Except for the occasional historian or brave graduate student searching for an obscure thesis, there were few who even knew what was in the boxes -- the Rancho San Pedro collection, bequeathed to the university by the Dominguez family in 1971.
Now, armed with a $98,000 federal grant and matching funds from the university, archivist Greg Williams aims to change that -- and, ultimately, to shed more light on a half century of South Bay history.
This month, Williams and two assistants began the meticulous task of sorting and cataloging thousands of maps, photographs, letters, leases, expense ledgers and other business and personal documents contained in the collection. Then they'll digitize the catalog, listing its contents online for easier access by researchers worldwide.
"Any collection this big has many stories and secrets you hope the researchers can find," said Williams, director of the university library's archives and special collections. "It's the job of historians to find the deeper meaning in the collection. It's the job of archivists to give the hints."
Because the documents come from families and businesses that were so integral to the development of the South Bay, it's likely they contain fodder for volumes of local history yet to be written, Williams said.
The story dates back to 1782, when Spain granted the original Rancho San Pedro -- then more than 75,000 acres, stretching from Compton to Redondo Beach to Long Beach -- to soldier and colonizer Juan Jose Dominguez.
The library holds a number of high-profile documents from that era.

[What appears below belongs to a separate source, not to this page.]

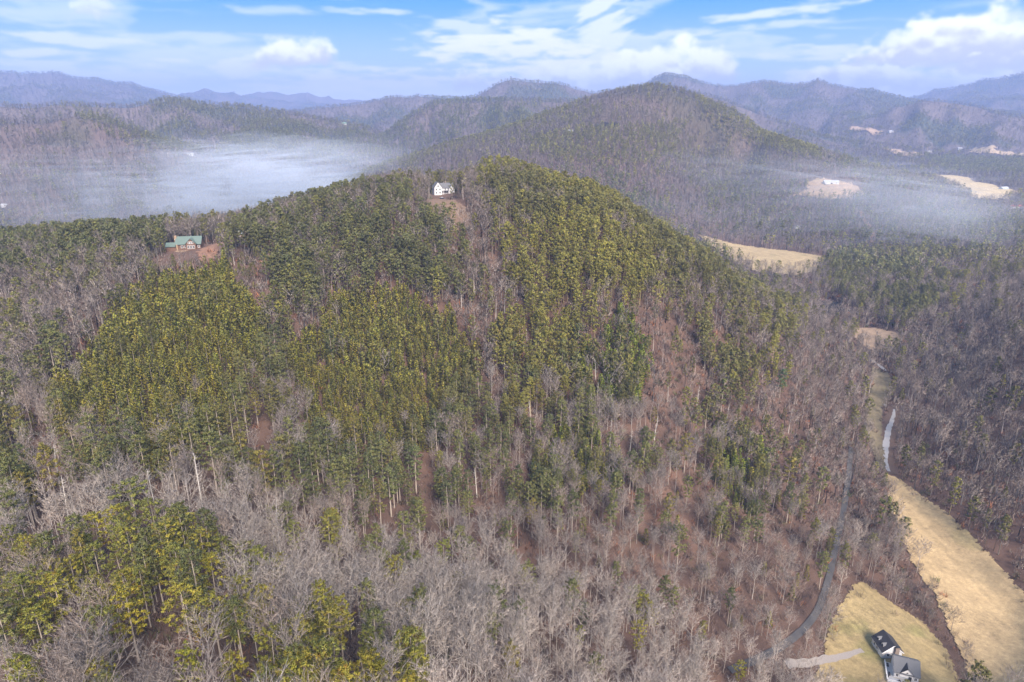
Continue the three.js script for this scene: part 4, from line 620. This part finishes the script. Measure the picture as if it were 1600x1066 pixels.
for (const k in NAME) {
  const all = trees.filter((t) => t.k === k), seen = (t) => { const [u, v] = project(t.x, t.y + t.s * UNIT[k] * .6, t.z); return u > 0 && u < 1600 && v < 1066 && v > 0; };
  all.forEach((t) => (t.size = (t.label ? 1e3 : 0) + (seen(t) ? t.s * UNIT[k] * t.w / t.r : 0))); all.sort((a, b) => b.size - a.size);
  all.slice(0, Math.min(300, all.length)).forEach((t) => {
    if (!t.size) return; t.single = true;
    const lod = Math.min(1, lodOf(t)), g = GEO[k][lod][t.v % GEO[k][lod].length]; let best = 0, bd = 1e9;
    let mats = TONES[k]; mats.forEach((m, i) => { const d = Math.abs(m.color.r - t.c[0]) + Math.abs(m.color.g - t.c[1]) + Math.abs(m.color.b - t.c[2]); if (d < bd) { bd = d; best = i; } });
    const m = t.label ? (/pine|crowned|young/.test(k) ? leafy(t.c) : std(t.c, .92, { vertexColors: true })) : mats[best], o = new THREE.Group(); o.name = numbered(NAME[k]); o.position.set(t.x, t.y, t.z); o.rotation.y = t.turn; o.scale.set(t.s * t.w, t.s, t.s * t.w); scene.add(o);
    mesh(PART[k][0], g.trunk, k === 'bare' || k === 'slim' || k === 'snag' ? m : M.tree, o); mesh(PART[k][1], g.crown, m, o);
    t.o = o; t.size2 = t.s * UNIT[k] / (k === 'young' ? 9 : k === 'bare' || k === 'slim' ? 17 : 18); t.lum = best;
    tag(o, t.label, CAT[k]);
  });
  // those that stand near a tree of their own look are told by it, the others by their stand
  const SIDE = ['to the left of', 'to the right of', 'just behind', 'just in front of'], NTH = ['first', 'second', 'third', 'fourth', 'fifth'], slots = {};
  const px = (t) => project(t.x, t.y + t.s * UNIT[t.k] * .55, t.z), marks = trees.filter((t) => t.label).map((t) => [t, px(t)]);
  for (const t of all) if (t.single && !t.label) {
    const [u, v] = px(t); let b = null, bd = 130; for (const [m, [mu, mv]] of marks) { const d = Math.hypot(u - mu, (v - mv) * 1.3); if (d < bd && m.label.split(' ').length <= 12) { bd = d; b = [m, u - mu, (v - mv) * 1.3]; } }
    if (b) { const side = Math.abs(b[1]) > Math.abs(b[2]) ? (b[1] < 0 ? 0 : 1) : b[2] < 0 ? 2 : 3, key = marks.findIndex((q) => q[0] === b[0]) + '.' + side; (slots[key] ??= []).push([bd, t, b[0], side]); }
  }
  const cut = (l) => { const w = l.split(' '), i = w.findIndex((q, n) => n > 1 && /^(in|at|among|amid|above|with|on|of|beside|behind|touching|standing|over|between|cut|left|right|just|low|leaning|where|below|alone)$/.test(q)); return w.slice(0, i < 3 || w.length <= 9 ? 9 : Math.max(i, 9)).join(' ').replace(/ (in|at|of|the|a|with|and|its|to|on|by)$/, '').replace(/ (in|at|of|the|a|with|and|its|to|on|by)$/, ''); };
  for (const key in slots) { slots[key].sort((a, b) => a[0] - b[0]); slots[key].slice(0, 5).forEach(([, t, m, side], i) => { t.near = true; t.o.userData.label = (NTH[i] + ' ' + LOOK[k] + ' ' + SIDE[side] + ' the ' + cut(m.label)).split(' ').slice(0, 16).join(' '); }); }
  for (const t of all) if (t.single && !t.label && !t.near) { const big = t.size2 > 1.12 ? 'tall ' : t.size2 < .9 ? 'short ' : '', l = big + LOOK[k] + ' ' + (t.where || 'on the hills'); tag(t.o, l, null, l.replace('pine ', 'pines ').replace('tree ', 'trees ')); }
}
const MASS = { pine: 'pine_woods', crowned: 'pine_woods', young: 'young_pine_stand', bare: 'leafless_woods', slim: 'leafless_woods', snag: 'leafless_woods' }, MASSLABEL = { pine_woods: 'pine woods covering the knoll and the hills behind', young_pine_stand: 'dense stands of young pines on the near slopes', leafless_woods: 'grey leafless winter woods on slopes and valley floor' };
const masses = {}; for (const n of new Set(Object.values(MASS))) { masses[n] = base(n, new THREE.Vector3()); tag(masses[n], MASSLABEL[n], n.includes('young') ? 'pine stand' : 'woods', null, 'stuff'); }
const dummy = new THREE.Object3D(), tint = new THREE.Color();
function instance(name, parent, g, list) {
  const im = new THREE.InstancedMesh(g, /pine/.test(parent.name) ? M.leaf : M.tree, list.length); im.name = name; shadows(im);
  list.forEach((t, i) => { dummy.position.set(t.x, t.y, t.z); dummy.rotation.set((hash(i, 3) - .5) * .08, t.turn, (hash(i, 8) - .5) * .08); dummy.scale.set(t.s * t.w, t.s, t.s * t.w); dummy.updateMatrix(); im.setMatrixAt(i, dummy.matrix); im.setColorAt(i, tint.setRGB(...t.c)); });
  im.userData.kind = 'stuff'; parent.add(im);
}
let total = 0;
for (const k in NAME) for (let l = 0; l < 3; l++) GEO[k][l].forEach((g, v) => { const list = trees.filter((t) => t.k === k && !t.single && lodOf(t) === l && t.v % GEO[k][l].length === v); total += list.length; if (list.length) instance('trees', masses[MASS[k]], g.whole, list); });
// undergrowth
{
  const o = base('undergrowth', new THREE.Vector3()); tag(o, 'reddish brown leafless undergrowth beneath the trees', 'undergrowth', null, 'stuff'); const lists = [[[], [], []], [[], [], []], [[], [], []]];
  for (let gz = -900; gz < -50; gz += 2.4) for (let gx = -700; gx < 700; gx += 2.4) {
    const x = gx + rnd() * 2.4, z = gz + rnd() * 2.4, r = Math.hypot(x, z), ch = rnd(); if (r < 80 || r > 880 || Math.abs(Math.atan2(x, -z)) > .74 || ch > (r < 450 ? .5 : .22) * (.4 + 1.2 * fbm(x / 30, z / 30, 2))) continue;
    const y = height(x, z), [u, v] = project(x, y + 1, z); if (!inView(u, v, 60) || hidden(x, y + 3, z) || inField(x + (rnd() - .5) * 11, z + (rnd() - .5) * 11) || nearHouse(x, z) || onLine(x, z)) continue;
    const l = r < 300 ? 0 : r < 560 ? 1 : 2, k = jit(.3), rust = rnd() < .08 ? 1 : 0, gr = !rust && rnd() < .10; lists[l][Math.floor(rnd() * 3)].push({ x, y: y - .1, z, s: (.6 + rnd() * 1.1), w: 1.2, turn: rnd() * 6.28, c: gr ? [.5 * k, .75 * k, .35 * k] : rust ? [1.7 * k, .95 * k, .55 * k] : [k * jit(.1), k, k] });
  }
  for (let l = 0; l < 3; l++) for (let v = 0; v < 3; v++) if (lists[l][v].length) { total += lists[l][v].length; instance('bushes', o, GEO.brush[l][v].whole, lists[l][v]); }
}
console.log('copies', total, 'trees', trees.length);

// ---------------------------------------------------------------- mist lying in the valleys: thin veils one above another
function mist(name, label, px0, px1, r0, r1, y0, y1, layers, strength, core, seed) {
  const p = [], col = [], idx = [], NA = 110, NB = 60, a0 = Math.atan((px0 - 800) / 1128), a1 = Math.atan((px1 - 800) / 1128);
  for (let l = 0; l < layers; l++) {
    const o = p.length / 3, f = l / (layers - 1);
    for (let i = 0; i <= NA; i++) for (let j = 0; j <= NB; j++) {
      const s = i / NA, t = j / NB, az = lerp(a0, a1, s), r = lerp(r0, r1, t), x = r * Math.sin(az), z = -r * Math.cos(az), n = fbm(x / 260 + seed + l * .16, z / 190 + l * .12, 4), y = lerp(y0, y1, f) + (fbm(x / 170 + l * .5, z / 170 + seed, 3) - .5) * 44;
      const edge = smooth(0, .25, s) * smooth(1, .7, s) * smooth(.02, .5, t) * smooth(1, .55, t), mid = core(s, t), a = clamp(strength * edge * mid * smooth(.26, .74, n + .14 * mid) * (1 - .8 * f), 0, 1);
      p.push(x, y, z); col.push(1, 1, 1, a);
      if (i < NA && j < NB) { const k = o + i * (NB + 1) + j; idx.push(k, k + NB + 1, k + NB + 2, k, k + NB + 2, k + 1); }
    }
  }
  const g = new THREE.BufferGeometry(); g.setAttribute('position', new THREE.Float32BufferAttribute(p, 3)); g.setAttribute('color', new THREE.Float32BufferAttribute(col, 4)); g.setIndex(idx); g.computeVertexNormals();
  const m = new THREE.MeshStandardMaterial({ color: new THREE.Color().setRGB(.60, .67, .77), roughness: 1, transparent: true, opacity: .29, vertexColors: true, side: THREE.DoubleSide, depthWrite: false });
  const o = mesh(name, g, m); o.castShadow = false; tag(o, label, 'mist', null, 'stuff');
}
mist('valley_mist', 'white mist lying across the valley on the left', -160, 720, 760, 2200, 20, 128, 12, .95, (s, t) => .42 + .8 * Math.exp(-(((s - .57) / .19) ** 2)) , 3);
mist('valley_mist', 'thin bluish mist drifting over the woods on the right', 930, 1780, 850, 1750, 22, 120, 9, .45, (s, t) => .5 + .6 * Math.exp(-(((s - .62) / .2) ** 2)), 23);

renderer.render(scene, camera);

On loan from the family is the 1858 land patent, signed by then-President James Buchanan, ceding the Rancho San Pedro -- minus 31,000 acres of the Palos Verdes Peninsula, which was snapped up by the Sepulveda family -- to the Dominguez family after American takeover.
The university's Rancho San Pedro collection includes documents mainly from the period after 1882, when the land was divided among six sisters, Dominguez descendants with other names familiar to local folks: Del Amo, Carson, Watson.
To manage the land and its assets, the sisters set up businesses -- the Dominguez Water Co., the Del Amo Estate Co., the Watson Land Co. and others -- that provided the economic engine for early oil exploration, water rights and land development in much of the South Bay and Harbor Area.
The letters and documents from those companies, rescued from office drawers, closets and storage bins may appear mundane. But historian Judson Grenier said they are a "treasure trove" for those interested in cobbling together "a socioeconomic portrait" of the area from the late 1800s through the 1940s.
Robert Gillingham, an adjunct professor who helped bring the collection to the university, waded through the previously uncategorized material to write the seminal book The Rancho San Pedro. But Grenier said there are many more tales to be told.
"There are letters to and from Japanese tenant farmers before, during and after internment. There are records of payments to Native Americans who served as horsemen," said Grenier, a Dominguez Hills professor since the university opened. "You can see how this can become multiethnic. Nobody's written a history on these before."
He mined the collection in the 1980s to write a book on the Watson family, just edited a second printing of Gillingham's book and is currently writing a biography on a descendent named George Carson.
"I had to go through (the Watson Land Co. and Carson family documents) without aids or organization of any kind," Grenier said. "It was hard. It took a lot of time."
Now, he said, once the archival project is completed you can "pick your topic and you're halfway there -- you can plunge into this great mass of stuff."